Monday, February 17, 2014

Elites versus the working man – a schism in American Politics and the rise in popularity of the anti-incumbent

A Tea Party Protest at the Capitol - from the

An article in Salon on the political landscape in Kansas by Thomas Frank almost hits the nail on the head – almost. His piece entitled: “The matter with Kansas now: The Tea Party, the 1 percent and delusional Democrats”, suggests that the Tea Party (and independent parties) fueled by the Christian right, in Kansas, is responsible due to a populists movement of the elites versus the common working man. In the later he is correct, and perhaps for Kansas, the Christian right appears to fuel this divide, however, if one were to export the theory nationwide, one might find a rejection of all things “elite”, specifically as it applies to those in Washington D.C., and statehouses and City Councils around the country.

Perhaps, just perhaps the liberal dogma that suggests there are class systems in the United States (First Estate, Second and ad naueaum), is being rejected by those who, not specifically lacking in education, and able to understand the Constitution and Bill of rights, understands that the United States was not founded on the principles of class – rather than every individual had the ability to make their own way.

It was not to elect a king, or a body of respresentative who would be kings (and queens), it was modeled as a Republic in order to prevent that very scenario from occurring. Therefore, as elections come and go, one might find the incumbents out in the street, and those who are running for office too far left and yes, too far right, abandoned for a candidate that may not necessarily be considered viable by those who would be kingmakers (the professors (elite), the media (elite) and the political class (notice that’s common) who are – elite).

From Red State an article on Macon, Georgia, local politics, where the NPR station concluded that due to the fact that a white Republican won in an overwhelming African American district, the candidates being Democrats, that race must be a factor. Although concluded by centrist Democrats and Republicans that it was not. It was the same litany of “race” that stems from the liberal theology, that is part of the problem, and may actually lead to a choice that would be, not racist, but anti-establishment.

How so? When those who sit in ivory towers lecture on “institutions” (isms), the magpies in the media suggest this to be “fact” rather than what is contrary to the principles on which the country was founded. Therefore, all things being political, there is a rejection of those that would be part of the body politic. It is indeed a populist uprising against those who consider themselves part of a specific class, due to a degree, or lineage, by those who disagree that blind allegiance to a party, or ideology has led the nation down the wrong path.
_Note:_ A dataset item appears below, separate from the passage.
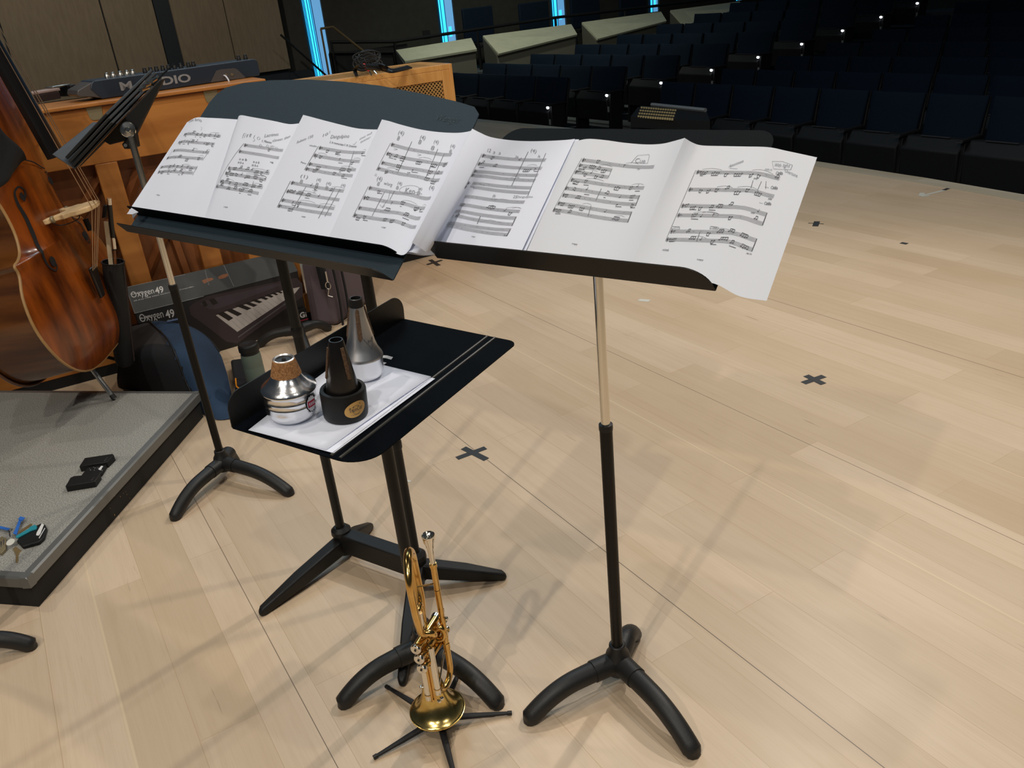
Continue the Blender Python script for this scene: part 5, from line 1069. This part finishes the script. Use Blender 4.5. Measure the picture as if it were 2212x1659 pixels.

Simply put, the revolution has begun to take place at the ballot box and there is no turning back. Those that may be considered “safe” are those that break rank with their particular political party –that condemn those in Washington as “elite”, and, with libertarian principles strongly grounded in the Constitution, will appeal to those who are no longer trusting of the lot of them.

The recent shock election in San Diego may be worth a second look, a Republican, “Kevin Faulconer won a decisive victory over Democratic Councilman David Alvarez in the San Diego mayor’s race Tuesday, signaling a new chapter for the city after the scandal-plagued tenure of former Mayor Bob Filner. Faulconer had 54.5 percent compared to Alvarez’s 45.5 percent of the vote with all precincts reporting. (UT), a race that was considered a toss-up by Reuters.

San Diego was not so usual in this election cycle (2013-2016), the same scenario played out in small and mid-sized cities, even those with political machines in place, across the country in 2013. In some instances, even fiscally proven Democrats lost seats, while incumbent Republicans (on the “establishment side) were also defeated. It is a non-partisan rejection, and there is that danger of throwing the ‘baby out with the bathwater” but – call it the unfortunate casualty of the ballot box revolution.

The Tea Party, as so often maligned as racist and full of ignorant, even right-ring Christian individuals, is more a conglomeration of all ideologies, specifically those who reject the elitism of the “ruling political class”. It is the economy and it is the infringement on rights guaranteed under the Constitution and the abuse of the same Document that has driven the working man and women to rethink blind political allegiance to one political party (or the other).

Tea Party Poster from 2009 - the beginning - from

This will bring those “elites “who recognize the climate, to join ranks, be less party centric, and take advantage of the movement, yet, there will be, one can hazard to guess, few of those. The low information voter, a coveted prize by on party or the other, is no longer the uninformed, and therein lays the hope for the nation.